PROVIDED MATERIAL:
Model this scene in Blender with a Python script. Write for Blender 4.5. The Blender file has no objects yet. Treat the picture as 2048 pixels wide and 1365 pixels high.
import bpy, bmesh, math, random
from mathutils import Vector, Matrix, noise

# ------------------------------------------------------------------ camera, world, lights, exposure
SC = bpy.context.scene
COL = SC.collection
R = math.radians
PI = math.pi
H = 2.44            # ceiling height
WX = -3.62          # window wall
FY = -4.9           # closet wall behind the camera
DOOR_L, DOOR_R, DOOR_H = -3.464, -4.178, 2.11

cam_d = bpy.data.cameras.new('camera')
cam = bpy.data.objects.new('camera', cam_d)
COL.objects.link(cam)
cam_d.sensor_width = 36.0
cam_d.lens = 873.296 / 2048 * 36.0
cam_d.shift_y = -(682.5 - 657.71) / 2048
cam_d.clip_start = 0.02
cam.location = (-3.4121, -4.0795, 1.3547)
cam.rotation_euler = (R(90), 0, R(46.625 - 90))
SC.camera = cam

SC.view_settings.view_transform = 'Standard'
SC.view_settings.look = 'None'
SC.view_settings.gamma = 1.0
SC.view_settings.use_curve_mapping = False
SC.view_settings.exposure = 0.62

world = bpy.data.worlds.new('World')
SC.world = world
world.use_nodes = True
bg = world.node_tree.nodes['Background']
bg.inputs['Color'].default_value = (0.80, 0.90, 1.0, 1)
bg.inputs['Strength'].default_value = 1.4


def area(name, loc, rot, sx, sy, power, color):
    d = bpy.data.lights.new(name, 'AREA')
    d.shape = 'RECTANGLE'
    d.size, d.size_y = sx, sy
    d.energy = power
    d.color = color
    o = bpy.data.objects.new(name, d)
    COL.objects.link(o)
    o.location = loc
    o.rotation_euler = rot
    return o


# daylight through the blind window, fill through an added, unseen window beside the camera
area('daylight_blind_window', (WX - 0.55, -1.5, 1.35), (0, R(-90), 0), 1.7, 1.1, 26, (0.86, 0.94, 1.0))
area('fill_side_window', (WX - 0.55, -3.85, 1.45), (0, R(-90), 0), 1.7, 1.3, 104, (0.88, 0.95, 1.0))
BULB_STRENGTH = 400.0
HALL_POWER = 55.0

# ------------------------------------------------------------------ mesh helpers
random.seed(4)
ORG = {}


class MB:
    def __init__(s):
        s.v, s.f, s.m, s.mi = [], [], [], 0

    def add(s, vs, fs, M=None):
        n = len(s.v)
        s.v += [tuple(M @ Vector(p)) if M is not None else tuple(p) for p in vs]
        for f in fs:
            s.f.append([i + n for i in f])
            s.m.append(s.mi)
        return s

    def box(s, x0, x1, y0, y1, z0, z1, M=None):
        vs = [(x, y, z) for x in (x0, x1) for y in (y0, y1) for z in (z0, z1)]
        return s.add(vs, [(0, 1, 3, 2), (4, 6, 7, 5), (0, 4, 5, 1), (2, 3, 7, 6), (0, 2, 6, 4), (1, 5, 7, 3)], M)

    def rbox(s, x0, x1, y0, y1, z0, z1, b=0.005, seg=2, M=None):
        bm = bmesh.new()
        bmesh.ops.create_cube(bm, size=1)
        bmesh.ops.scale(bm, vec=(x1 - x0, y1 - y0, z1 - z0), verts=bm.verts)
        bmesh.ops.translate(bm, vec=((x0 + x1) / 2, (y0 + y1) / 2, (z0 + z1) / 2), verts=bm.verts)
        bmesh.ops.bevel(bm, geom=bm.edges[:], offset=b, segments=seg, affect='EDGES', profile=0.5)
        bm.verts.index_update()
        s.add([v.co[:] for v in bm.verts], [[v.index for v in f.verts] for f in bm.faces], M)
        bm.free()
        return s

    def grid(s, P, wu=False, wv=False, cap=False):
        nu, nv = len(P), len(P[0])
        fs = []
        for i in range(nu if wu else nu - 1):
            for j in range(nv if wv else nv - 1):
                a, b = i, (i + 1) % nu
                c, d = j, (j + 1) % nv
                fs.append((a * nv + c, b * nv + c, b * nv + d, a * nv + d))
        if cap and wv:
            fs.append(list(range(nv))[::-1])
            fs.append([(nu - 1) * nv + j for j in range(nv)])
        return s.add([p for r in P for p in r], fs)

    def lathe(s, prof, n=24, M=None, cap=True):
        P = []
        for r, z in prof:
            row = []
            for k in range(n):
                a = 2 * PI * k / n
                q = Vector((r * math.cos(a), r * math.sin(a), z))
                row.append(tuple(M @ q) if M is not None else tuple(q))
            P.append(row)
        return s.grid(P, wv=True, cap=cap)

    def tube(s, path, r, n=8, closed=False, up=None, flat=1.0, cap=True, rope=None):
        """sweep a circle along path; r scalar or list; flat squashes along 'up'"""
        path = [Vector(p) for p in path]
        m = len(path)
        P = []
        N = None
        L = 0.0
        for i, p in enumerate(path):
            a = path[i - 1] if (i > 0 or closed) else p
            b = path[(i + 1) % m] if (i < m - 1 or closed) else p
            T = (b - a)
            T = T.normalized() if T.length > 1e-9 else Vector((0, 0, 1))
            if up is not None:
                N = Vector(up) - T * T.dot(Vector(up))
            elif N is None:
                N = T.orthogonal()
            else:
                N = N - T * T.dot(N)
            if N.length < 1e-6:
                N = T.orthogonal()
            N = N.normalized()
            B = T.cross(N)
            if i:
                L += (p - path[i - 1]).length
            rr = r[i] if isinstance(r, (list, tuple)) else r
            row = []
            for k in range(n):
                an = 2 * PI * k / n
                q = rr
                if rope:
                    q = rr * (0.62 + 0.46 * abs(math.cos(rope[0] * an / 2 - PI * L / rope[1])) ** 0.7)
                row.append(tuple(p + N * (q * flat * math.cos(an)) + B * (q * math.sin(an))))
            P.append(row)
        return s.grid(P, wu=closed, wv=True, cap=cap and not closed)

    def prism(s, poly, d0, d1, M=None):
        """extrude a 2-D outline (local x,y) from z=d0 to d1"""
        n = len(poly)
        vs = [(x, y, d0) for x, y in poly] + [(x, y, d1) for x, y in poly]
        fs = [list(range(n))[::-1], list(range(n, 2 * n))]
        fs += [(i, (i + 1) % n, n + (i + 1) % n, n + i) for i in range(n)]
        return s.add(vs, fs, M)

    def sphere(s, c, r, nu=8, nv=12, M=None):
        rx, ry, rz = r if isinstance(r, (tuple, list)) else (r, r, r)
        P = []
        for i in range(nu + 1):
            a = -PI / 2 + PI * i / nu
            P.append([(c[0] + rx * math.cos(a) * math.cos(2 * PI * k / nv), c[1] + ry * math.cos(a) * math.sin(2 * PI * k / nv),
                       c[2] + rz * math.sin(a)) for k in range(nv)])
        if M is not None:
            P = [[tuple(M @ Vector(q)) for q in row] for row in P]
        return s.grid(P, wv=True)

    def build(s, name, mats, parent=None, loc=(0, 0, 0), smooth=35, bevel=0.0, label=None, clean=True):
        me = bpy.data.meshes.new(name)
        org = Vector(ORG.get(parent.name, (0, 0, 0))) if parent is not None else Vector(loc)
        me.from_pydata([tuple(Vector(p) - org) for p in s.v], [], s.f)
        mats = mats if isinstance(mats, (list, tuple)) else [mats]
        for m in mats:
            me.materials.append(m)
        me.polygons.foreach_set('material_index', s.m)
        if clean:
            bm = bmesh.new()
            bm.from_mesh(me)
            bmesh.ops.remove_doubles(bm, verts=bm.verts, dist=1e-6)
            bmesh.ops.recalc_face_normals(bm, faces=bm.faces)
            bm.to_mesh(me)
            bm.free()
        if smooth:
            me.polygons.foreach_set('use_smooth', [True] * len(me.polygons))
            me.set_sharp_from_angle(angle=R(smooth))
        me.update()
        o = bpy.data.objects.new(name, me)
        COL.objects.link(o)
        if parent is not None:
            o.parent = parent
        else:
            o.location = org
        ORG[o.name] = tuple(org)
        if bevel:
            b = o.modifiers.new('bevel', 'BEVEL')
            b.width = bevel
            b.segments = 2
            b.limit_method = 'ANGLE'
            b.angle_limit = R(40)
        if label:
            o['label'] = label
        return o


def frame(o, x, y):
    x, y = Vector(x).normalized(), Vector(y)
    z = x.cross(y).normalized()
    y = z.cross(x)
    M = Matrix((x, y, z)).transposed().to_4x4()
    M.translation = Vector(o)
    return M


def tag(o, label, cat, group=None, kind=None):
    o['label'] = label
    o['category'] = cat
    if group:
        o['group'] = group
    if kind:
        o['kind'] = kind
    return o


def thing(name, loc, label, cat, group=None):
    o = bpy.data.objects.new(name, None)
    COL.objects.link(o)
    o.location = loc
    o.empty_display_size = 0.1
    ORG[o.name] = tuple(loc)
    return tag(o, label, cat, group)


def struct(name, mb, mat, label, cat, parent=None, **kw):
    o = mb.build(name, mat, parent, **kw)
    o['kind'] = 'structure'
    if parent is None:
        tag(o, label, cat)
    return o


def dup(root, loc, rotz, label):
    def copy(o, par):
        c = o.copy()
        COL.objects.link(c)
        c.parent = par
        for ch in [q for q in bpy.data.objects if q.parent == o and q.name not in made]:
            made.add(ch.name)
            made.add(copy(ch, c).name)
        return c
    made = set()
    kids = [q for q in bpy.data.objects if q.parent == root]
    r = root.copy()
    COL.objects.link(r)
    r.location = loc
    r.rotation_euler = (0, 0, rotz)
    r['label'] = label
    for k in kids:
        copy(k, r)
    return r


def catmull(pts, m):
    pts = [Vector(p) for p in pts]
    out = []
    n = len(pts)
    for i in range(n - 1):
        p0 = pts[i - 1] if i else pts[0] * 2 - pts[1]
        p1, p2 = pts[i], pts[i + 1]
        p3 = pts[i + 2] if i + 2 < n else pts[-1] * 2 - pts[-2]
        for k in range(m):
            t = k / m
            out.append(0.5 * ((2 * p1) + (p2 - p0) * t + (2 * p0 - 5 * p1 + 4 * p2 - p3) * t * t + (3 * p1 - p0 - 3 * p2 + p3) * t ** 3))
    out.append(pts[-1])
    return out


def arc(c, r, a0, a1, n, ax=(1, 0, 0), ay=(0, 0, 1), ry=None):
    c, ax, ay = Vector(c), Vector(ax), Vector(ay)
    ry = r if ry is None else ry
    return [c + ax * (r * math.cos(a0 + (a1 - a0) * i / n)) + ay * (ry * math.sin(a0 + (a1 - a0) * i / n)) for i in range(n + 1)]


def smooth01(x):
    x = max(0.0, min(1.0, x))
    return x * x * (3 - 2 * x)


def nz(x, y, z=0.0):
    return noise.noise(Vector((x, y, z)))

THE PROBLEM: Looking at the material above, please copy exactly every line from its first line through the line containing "from mathutils import Vector, Matrix, noise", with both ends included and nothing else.

RESULT FOR THIS TASK:
Model this scene in Blender with a Python script. Write for Blender 4.5. The Blender file has no objects yet. Treat the picture as 2048 pixels wide and 1365 pixels high.
import bpy, bmesh, math, random
from mathutils import Vector, Matrix, noise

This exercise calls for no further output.